O ponto favorável, porém, parece ser bem esse: ter certo grau de informação sobre contexto de produção literária e compreensão das intenções da autora. Simone é uma testemunha altamente reflexiva da história e dos fatos do seu tempo. Mas confesso minha insuficiência para avançar muito nesse debate. Em parte, porque não li toda sua obra e de outra parte porque também não li e não tenho domínio do contexto todo e das obras e personagens que são suas contemporâneas e às quais ela faz referências constantes. Nesse sentido, a leitura dela poderia parecer algo para os especialistas no período e nas escolas literárias do entre guerras e pós guerra na França. Fico imaginando o que resta para nós no Brasil que possuímos temos uma boa tradição memorialista – ao meu ver – mas temos raros escritores que tentam fazer este esforço de relacionar a filosofia, a literatura e as autobiografias de seu tempo. Nesse sentido, sinto certo prazer com Simone, pois ela me dá aquilo que eu não conseguiria juntar sozinho de seu tempo, obras e autores.

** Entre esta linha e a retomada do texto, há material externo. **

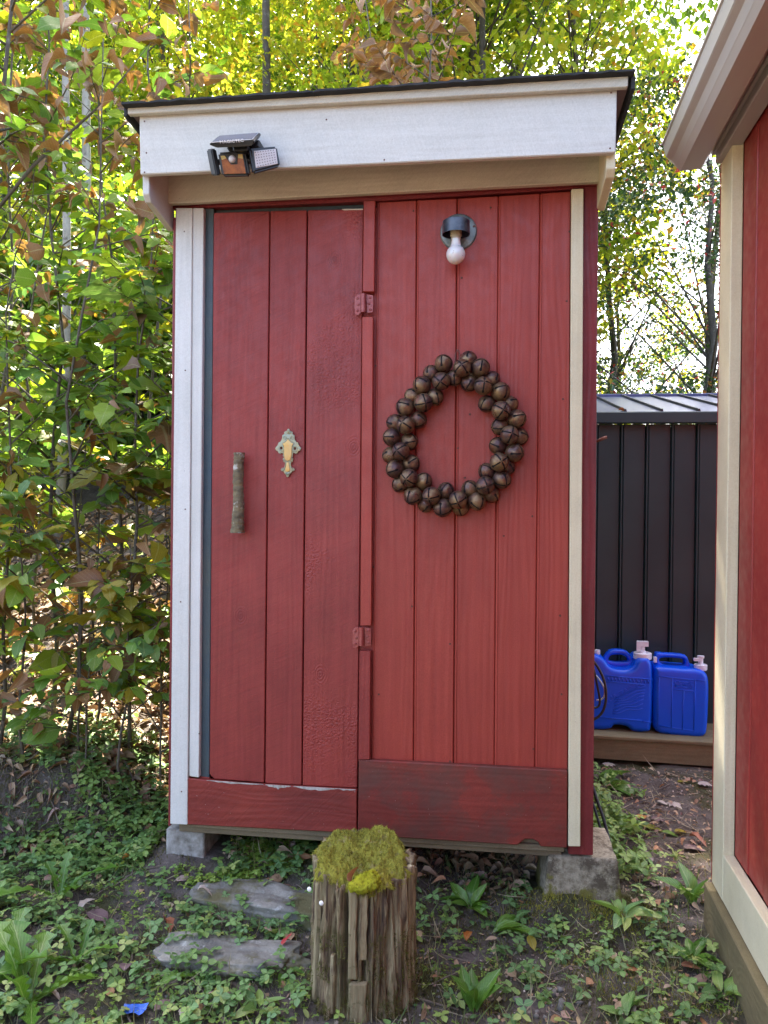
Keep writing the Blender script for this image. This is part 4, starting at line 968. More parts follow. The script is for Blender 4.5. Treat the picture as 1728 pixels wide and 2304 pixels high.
def kind_at(z, maple):
    """leaf colour on the hillside saplings by height above the camera's ground"""
    q = random.random()
    if z > 3.0: t = (('leaf_brown', .42), ('leaf_lime', .30), ('leaf_green', .28))
    elif z > 2.45: t = (('leaf_brown', .30), ('leaf_lime', .20), ('leaf_green', .50))
    elif z > 1.55: t = (('leaf_brown', .08), ('leaf_lime', .15), ('leaf_green', .77))
    elif z > .85: t = (('leaf_brown', .16), ('leaf_yellow', .32), ('leaf_lime', .12), ('leaf_green', .40))
    else: t = (('leaf_green', .62), ('leaf_yellow', .12), ('leaf_brown', .20), ('leaf_lime', .06))
    for n_, p_ in t:
        q -= p_
        if q <= 0: break
    return n_+('_m' if maple else '')
def sapling(name, base, height, lean, seed, label, group=None, nb=9, per=9, lz=.25, size=.10, maple=False, forced=None, rstem=.010, spread=.55, cat='sapling'):
    r = random.Random(seed); bx_, by_ = base; b = Vector((bx_, by_, G(bx_, by_)-.05))
    t = empty(name, b, label, cat, group)
    n = 9; P = []; off = Vector((0, 0, 0))
    for i in range(n):
        f = i/(n-1); P.append(b+Vector((lean[0]*f*height+.035*noise.noise(Vector((seed, f*3, 0)))*height, lean[1]*f*height+.035*noise.noise(Vector((seed, 9, f*3)))*height, height*f)))
    m = MBs(); m.tube(P, [rstem*(1-.75*i/(n-1)) for i in range(n)], 6)
    twigs = []
    def pos(f):
        q = f*(n-1); i = min(int(q), n-2); return P[i].lerp(P[i+1], q-i)
    for j in range(nb):
        f = lz+(1-lz)*(j+r.random()*.8)/nb; f = min(f, .995); s = pos(f); a = r.uniform(0, 6.283); L = spread*(1.15-.7*f)*r.uniform(.6, 1.2)
        ups = r.uniform(.25, .8)
        e = s+Vector((math.sin(a)*L, math.cos(a)*L, L*ups)); mid = s.lerp(e, .5)+Vector((r.uniform(-.04, .04), r.uniform(-.04, .04), L*.06))
        rr = rstem*(1-.75*f)*.55+.0012
        m.tube([s, mid, e], [rr, rr*.7, .0012], 5); twigs.append((s, mid, e, a))
        for q in range(2):
            w0 = s.lerp(e, r.uniform(.3, .8)); a2 = a+r.choice((-1, 1))*r.uniform(.5, 1.1); l2 = L*r.uniform(.3, .55)
            e2 = w0+Vector((math.sin(a2)*l2, math.cos(a2)*l2, l2*r.uniform(0, .4))); m.tube([w0, w0.lerp(e2, .5), e2], [rr*.5, rr*.4, .001], 4); twigs.append((w0, w0.lerp(e2, .5), e2, a2))
    for q in range(3 if height > 2 else 1):
        s = pos(r.uniform(.12, .6)); a2 = r.choice((1.57, -1.57))+r.uniform(-.5, .5); l2 = r.uniform(.5, 1.1)*min(1, height/2.5); e2 = s+Vector((math.sin(a2)*l2*.8, math.cos(a2)*l2*.5, l2*r.uniform(.3, .9)))
        m.tube([s, s.lerp(e2, .35)+Vector((0, 0, .03)), s.lerp(e2, .7)+Vector((.02, 0, -.01)), e2], [rstem*.45, rstem*.38, rstem*.25, .001], 5)
    m.build('stem', 'stem', t, True)
    k = 0
    for (s, mid, e, a) in twigs:
        cnt = max(2, int(per*((e-s).length/.4)))
        for i in range(cnt):
            if k >= 290: break
            f = .25+.75*(i+.5)/cnt; p = s.lerp(mid, f*2) if f < .5 else mid.lerp(e, f*2-1)
            side = 1 if i % 2 else -1; yaw = a+side*r.uniform(.5, 1.2) if i < cnt-1 else a+r.uniform(-.2, .2)
            kd = forced(r) if forced else kind_at(p.z, maple and r.random() < .8)
            brown = 'brown' in kd
            pitch = r.uniform(-.95, .25) if brown else r.gauss(-.10, .30)
            sz = size*(r.triangular(.4, 1.3, .75) if r.random() > .12 else r.uniform(1.3, 1.75))*(1.15 if '_m' in kd else 1.)
            me = LM[kd][r.randrange(len(LM[kd]))]
            o = bpy.data.objects.new('leaf', me); COL.objects.link(o); o.parent = t; o.matrix_parent_inverse = Matrix.Translation(-b)
            o.matrix_basis = xform(p, yaw, pitch, r.gauss(0, .45 if not brown else .9), sz); k += 1
    return t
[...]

Eu gosto dela, portanto, por diversos motivos bem curiosos. Gosto das ideias dela e da forma como ela as apresenta com uma certa clareza e finesse, mas sempre indo direto no ponto. Eu não diria que ela é menos filósofa que Sartre, nem menos importante. da mesma forma que quando leio Hannah Arendt, não vejo nela um filósofa menor que Heidegger, ainda que para mim Heidegger seja um verdadeiro gigante ou, como diz Paulo Faria, Heidegger “parece o cara que leu tudo”. No caso dela, porém, podemos estar enganados em muitos sentidos, mas isso não ocorre justamente porque ela é menor, mas sim devido a sua grandeza e excepcionalidade   - com todos os riscos que toda forma de grandeza acarreta. Entre estes riscos, o fato de que aumentam as possibilidades de interpretação, deformação e incompreensão. Penso também nesta condição feminina na filosofia: o fato de que as filósofas tem essa extrema ocultação de suas obras por, aparentemente, tratarem de questões laterais ou de fronteira na filosofia. Uma coisa que parece colocar sempre a mulher ou o feminino na lateral dos combates. Não sei se uma figura ou metáfora cai bem aqui. Penso que não. mas me vem a calhar uma certa semelhança com o que ocorre com a guerra, a meia guerra só é vivida nas laterais da história. A verdadeira guerra ocorre dentro de nós mesmos, em especial daqueles que não estão nas cadeiras do estado maior contemplando o teatro de operações. E a consciência disso às vezes nos suaviza e às vezes nos enfurece. Nenhuma filosofia sobrevive ao engano ou ao sonho. No entanto o pensamento de Simone me parece vivo, presente, ativo, bem acordado por assim dizer.

Posso estar enganado, mas creio que deveríamos olhar com mais atenção para estes fenômenos das mulheres na filosofia do século XX. Na maior latitude possível. O que inclui aqui Rosa de Luxemburgo, Simone Weil, Susan Sontag e também algumas que ficam nas áreas de fronteira entre a literatura e a filosofia, a história, a antropologia e mesmo em ciências exatas e biológicas.

Afinal, são sim obras do pensamento de um tempo, reúnem testemunhos, ideias e também novas formas e concepções de se encarar a vida. Algumas hoje podem parecer triviais, mas no seu tempo não o foram. Simone de Beauvoir foi capaz de narrar com lucidez as suas vivências e o seu tempo e percebe-se nela claramente a relação entre o curso do pensamento e o curso da vida.



Obs.: Na imagem, a obra de Simone de Beauvoir, A Força das Coisas, primeiro volume com o marcador de página que recebi de lembrança direto da China de minha amiga APS.